Kasi Cloud Datacenters has held the flag-off ceremony for its Lekki campus in Lagos, marking the commissioning of what the company describes as West Africa’s first hyperscale-ready, AI-capable, carrier-neutral data centre platform.
The event signals the transition of Kasi LOS1 from construction into operational readiness, opening for the first time a world-class sovereign cloud and AI infrastructure option for Nigerian enterprises, financial institutions and government agencies.
Developed on approximately four hectares in the Maiyegun area of Lekki and adjacent to six subsea cable landing stations including Equiano and 2Africa, the Kasi campus is designed to scale to approximately 100 megawatts of critical IT capacity upon full development. The first building, LOS1, has been engineered to support high-density AI and accelerated computing environments alongside enterprise cloud and connectivity platforms, delivering sub-50 millisecond latency for in-country workloads.
The launch addresses a significant outflow problem. Nigerian enterprises currently spend an estimated $850 million annually on foreign cloud infrastructure — capital that flows out of the economy and sits under foreign legal jurisdiction. Kasi LOS1 provides the first institutional-grade, AI-ready alternative built on Nigerian soil, aligned with the country’s National Cloud Policy 2025, which mandates in-country hosting for sensitive government and financial data.
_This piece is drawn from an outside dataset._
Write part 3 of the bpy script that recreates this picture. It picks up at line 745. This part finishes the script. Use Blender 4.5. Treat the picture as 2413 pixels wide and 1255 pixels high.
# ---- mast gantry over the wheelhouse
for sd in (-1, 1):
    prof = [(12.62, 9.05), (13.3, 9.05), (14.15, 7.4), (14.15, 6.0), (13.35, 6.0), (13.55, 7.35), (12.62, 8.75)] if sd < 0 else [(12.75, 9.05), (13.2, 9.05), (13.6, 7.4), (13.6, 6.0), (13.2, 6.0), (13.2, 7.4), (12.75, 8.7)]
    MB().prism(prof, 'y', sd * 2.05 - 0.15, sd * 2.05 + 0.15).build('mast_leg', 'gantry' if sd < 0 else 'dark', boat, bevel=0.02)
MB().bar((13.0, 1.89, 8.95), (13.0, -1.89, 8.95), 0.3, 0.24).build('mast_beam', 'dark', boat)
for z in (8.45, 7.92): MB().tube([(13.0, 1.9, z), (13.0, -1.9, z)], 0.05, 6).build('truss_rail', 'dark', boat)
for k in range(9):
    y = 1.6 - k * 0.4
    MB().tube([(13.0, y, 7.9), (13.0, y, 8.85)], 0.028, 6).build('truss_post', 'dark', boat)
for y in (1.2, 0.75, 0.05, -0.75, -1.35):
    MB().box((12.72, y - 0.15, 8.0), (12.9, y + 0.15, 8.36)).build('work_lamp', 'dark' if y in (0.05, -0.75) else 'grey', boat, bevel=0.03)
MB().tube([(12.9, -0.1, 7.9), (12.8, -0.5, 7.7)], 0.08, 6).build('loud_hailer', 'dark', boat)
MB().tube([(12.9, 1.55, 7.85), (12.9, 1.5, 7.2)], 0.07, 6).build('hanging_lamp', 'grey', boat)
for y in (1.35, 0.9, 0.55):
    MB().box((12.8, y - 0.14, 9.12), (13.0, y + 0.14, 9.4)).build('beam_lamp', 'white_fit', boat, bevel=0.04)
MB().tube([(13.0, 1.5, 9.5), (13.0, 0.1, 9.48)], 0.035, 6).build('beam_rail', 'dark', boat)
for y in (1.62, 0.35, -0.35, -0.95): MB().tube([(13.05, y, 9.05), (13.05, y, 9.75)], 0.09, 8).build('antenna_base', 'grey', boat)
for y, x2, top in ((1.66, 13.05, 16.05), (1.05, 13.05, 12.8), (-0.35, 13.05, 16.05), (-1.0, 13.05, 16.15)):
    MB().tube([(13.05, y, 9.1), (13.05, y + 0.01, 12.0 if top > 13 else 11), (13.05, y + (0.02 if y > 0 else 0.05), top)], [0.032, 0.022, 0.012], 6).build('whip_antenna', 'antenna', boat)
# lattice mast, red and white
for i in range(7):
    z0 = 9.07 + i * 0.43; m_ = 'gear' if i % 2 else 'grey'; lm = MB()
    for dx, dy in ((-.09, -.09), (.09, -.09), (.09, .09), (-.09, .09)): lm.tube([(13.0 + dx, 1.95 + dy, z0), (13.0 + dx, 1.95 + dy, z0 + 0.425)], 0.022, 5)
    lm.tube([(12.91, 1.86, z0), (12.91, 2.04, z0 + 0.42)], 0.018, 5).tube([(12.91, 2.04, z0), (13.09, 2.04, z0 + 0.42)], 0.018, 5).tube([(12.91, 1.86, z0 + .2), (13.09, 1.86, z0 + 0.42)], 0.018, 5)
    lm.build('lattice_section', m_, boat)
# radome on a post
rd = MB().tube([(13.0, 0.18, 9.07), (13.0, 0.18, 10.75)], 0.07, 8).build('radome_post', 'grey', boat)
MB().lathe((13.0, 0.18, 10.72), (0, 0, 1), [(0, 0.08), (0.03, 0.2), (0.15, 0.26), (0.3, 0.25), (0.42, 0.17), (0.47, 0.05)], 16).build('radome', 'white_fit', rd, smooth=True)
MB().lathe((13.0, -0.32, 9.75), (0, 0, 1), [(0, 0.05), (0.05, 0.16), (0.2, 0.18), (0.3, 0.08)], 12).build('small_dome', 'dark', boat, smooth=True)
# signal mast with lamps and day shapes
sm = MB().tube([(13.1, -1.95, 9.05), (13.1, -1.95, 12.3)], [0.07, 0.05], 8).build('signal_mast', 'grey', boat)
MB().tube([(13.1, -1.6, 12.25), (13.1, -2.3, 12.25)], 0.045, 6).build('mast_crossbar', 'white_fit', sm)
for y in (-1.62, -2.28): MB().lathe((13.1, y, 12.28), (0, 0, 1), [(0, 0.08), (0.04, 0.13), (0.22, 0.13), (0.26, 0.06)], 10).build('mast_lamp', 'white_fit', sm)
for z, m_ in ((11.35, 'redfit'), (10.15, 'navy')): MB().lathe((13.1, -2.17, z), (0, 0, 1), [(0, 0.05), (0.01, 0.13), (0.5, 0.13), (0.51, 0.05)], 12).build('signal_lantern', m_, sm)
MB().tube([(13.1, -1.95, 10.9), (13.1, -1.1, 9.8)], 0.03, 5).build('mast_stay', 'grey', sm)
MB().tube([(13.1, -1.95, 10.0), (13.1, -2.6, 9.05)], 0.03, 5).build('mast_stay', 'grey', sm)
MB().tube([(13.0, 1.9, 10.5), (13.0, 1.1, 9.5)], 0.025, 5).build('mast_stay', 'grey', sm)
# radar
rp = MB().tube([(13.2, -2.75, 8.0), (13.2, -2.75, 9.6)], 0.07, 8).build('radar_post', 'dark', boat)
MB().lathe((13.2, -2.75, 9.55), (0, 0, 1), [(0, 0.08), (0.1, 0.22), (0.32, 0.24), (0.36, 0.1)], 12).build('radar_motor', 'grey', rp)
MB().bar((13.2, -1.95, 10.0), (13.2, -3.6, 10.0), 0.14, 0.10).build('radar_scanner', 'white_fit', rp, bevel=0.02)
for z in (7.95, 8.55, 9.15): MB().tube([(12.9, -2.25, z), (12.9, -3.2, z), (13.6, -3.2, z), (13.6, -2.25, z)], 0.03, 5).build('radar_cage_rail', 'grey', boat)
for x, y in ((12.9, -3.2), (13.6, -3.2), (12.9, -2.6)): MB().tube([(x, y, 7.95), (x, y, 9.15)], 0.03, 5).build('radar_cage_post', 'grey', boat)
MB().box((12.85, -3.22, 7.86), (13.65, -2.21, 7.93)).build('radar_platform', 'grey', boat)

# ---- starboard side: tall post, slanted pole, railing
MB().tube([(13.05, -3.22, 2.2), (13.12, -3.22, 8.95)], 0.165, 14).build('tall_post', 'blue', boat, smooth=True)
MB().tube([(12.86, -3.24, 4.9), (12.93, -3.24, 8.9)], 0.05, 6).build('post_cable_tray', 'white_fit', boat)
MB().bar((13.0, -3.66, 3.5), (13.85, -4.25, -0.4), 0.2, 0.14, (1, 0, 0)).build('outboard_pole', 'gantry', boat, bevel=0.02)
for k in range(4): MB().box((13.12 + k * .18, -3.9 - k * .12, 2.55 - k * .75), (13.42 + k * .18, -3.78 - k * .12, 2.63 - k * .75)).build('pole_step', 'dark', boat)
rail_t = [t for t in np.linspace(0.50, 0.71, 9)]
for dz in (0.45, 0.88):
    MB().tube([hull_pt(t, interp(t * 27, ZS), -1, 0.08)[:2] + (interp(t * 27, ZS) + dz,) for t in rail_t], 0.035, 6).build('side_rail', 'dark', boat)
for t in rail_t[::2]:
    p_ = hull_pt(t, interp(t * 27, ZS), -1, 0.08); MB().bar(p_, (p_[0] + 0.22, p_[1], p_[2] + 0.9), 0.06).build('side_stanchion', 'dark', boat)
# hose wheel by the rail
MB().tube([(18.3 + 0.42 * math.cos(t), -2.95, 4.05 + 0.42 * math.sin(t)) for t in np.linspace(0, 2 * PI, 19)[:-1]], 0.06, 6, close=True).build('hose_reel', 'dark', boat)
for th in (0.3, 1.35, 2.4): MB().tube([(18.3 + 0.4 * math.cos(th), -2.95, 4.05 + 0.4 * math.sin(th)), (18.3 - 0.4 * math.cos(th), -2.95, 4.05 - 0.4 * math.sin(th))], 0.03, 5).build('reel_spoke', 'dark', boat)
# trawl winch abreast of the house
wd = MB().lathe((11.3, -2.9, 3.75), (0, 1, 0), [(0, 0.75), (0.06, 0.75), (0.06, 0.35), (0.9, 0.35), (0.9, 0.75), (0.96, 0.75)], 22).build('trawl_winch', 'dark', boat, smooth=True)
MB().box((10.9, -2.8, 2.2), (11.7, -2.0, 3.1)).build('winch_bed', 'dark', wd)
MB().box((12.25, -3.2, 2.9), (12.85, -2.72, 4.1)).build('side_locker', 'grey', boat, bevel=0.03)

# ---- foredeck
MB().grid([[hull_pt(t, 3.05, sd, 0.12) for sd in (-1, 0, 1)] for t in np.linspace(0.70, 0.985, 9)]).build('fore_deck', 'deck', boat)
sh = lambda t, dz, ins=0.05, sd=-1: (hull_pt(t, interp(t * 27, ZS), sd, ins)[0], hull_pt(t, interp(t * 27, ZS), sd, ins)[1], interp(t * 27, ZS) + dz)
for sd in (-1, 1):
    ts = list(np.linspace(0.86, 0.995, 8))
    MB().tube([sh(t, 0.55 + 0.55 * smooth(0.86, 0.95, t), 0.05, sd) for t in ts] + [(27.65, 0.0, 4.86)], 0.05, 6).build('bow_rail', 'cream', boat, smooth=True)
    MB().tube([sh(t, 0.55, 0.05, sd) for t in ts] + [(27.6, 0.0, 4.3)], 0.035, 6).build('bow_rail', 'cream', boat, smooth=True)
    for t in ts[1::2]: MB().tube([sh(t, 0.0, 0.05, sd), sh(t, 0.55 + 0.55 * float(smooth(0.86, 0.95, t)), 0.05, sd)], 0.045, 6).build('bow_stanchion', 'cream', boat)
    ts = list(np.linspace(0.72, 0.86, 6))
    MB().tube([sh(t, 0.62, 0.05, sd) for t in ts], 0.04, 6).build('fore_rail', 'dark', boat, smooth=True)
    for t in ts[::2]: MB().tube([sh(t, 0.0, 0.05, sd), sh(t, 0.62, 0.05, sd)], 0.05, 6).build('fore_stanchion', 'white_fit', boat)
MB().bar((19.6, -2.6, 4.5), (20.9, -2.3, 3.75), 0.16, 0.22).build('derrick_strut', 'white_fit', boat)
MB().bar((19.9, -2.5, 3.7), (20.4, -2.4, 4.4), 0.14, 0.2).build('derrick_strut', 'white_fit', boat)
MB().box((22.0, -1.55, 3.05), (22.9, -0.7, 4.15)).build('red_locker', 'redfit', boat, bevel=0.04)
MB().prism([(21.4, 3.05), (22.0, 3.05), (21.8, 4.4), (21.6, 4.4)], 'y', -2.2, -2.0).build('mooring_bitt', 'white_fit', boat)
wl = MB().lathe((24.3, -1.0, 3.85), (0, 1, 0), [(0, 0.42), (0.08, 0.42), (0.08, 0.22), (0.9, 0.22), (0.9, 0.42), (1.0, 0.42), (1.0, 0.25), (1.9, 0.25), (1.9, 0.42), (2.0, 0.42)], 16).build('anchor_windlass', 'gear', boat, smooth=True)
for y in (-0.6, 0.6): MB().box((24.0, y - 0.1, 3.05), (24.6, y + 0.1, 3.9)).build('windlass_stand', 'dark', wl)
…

“Kasi was founded on the belief that Africa deserves world-class sovereign digital infrastructure built for the AI era. For too long, Africa’s data has powered someone else’s economy. Today, that changes,” said Johnson Agogbua, founder and CEO of Kasi Cloud Datacenters. “This flag-off marks the transition from development into commissioning and operational readiness — as we deliver world-class sovereign cloud and AI infrastructure, built in Lagos, for Africa’s digital future.”
Lagos State Governor Babajide Sanwo-Olu returned to the Kasi campus as special guest of honour, having presided over the project’s groundbreaking in 2022. His presence at both milestones reflects a sustained partnership between Lagos State and Kasi Cloud anchored in a shared view that sovereign digital infrastructure is essential to Africa’s most dynamic commercial city. “If Lagos is to sustain its Centre of Excellence status in Nigeria, vital infrastructural development is critical to achieving human capital development. The economic impact that infrastructure improvement has on nation-building cannot be overemphasized,” he has previously said. In December 2024, his administration publicly committed to hosting world-class data centres in Lagos — a commitment the commissioning of Kasi LOS1 now formalizes.
Finance Minister and Coordinating Minister of the Economy Taiwo Oyedele also attended the ceremony, underscoring the federal government’s recognition of digital infrastructure as a strategic pillar of Nigeria’s economic diversification agenda. The commissioning of Kasi LOS1 aligns with the government’s Renewed Hope Agenda, which identifies technology and digital infrastructure as primary drivers of economic growth and job creation.
The Nigeria Sovereign Investment Authority — one of Kasi Cloud’s foundational investors — was represented at the launch by its managing director and CEO Aminu Umar-Sadiq. “NSIA remains committed to investing in technology-driven infrastructure that can accelerate economic growth, strengthen national competitiveness, and deliver meaningful socio-economic impact,” he said. “The Kasi Cloud hyperscale data centre reflects NSIA’s long-term conviction that digital infrastructure will play a central role in repositioning Nigeria for the future economy. By supporting scalable platforms such as Kasi Cloud, NSIA will not only enable greater digital resilience and data sovereignty, but also create the foundation for enterprise growth and broader digital transformation across the country. With Kasi LOS1 now AI-ready and open for business, that repositioning is no longer a promise. It is a fact.”
Co-founder Mark Adams said the project positions Lagos as a strategic gateway to a fast-growing market. “Africa represents one of the most compelling long-term digital infrastructure growth markets globally. As global cloud, AI, and content platforms continue expanding into emerging markets, Nigeria — and Lagos specifically — is uniquely positioned to become the strategic digital gateway for the continent. Kasi LOS1 is the infrastructure that makes that possible,” he said.
The Kasi Lekki Campus is designed to hyperscale standards comparable to leading global technology campuses. Key specifications include a long-term 100-megawatt capacity, with LOS1 engineered for high-density AI and accelerated computing; carrier-neutral connectivity tied to six subsea cable systems and a direct TCN 132kV power connection; a hybrid power mix of gas, solar and battery storage with N+1 redundancy and a PUE target of 1.6 or below; alignment with Nigeria’s National Cloud Policy 2025, Nigeria Data Protection Act 2023 and TIA 942 Tier III standards; and sub-50ms latency for all in-country workloads.
Following the flag-off ceremony, the campus will proceed through phased commissioning, systems integration and customer readiness activities as Kasi advances toward full commercial operations.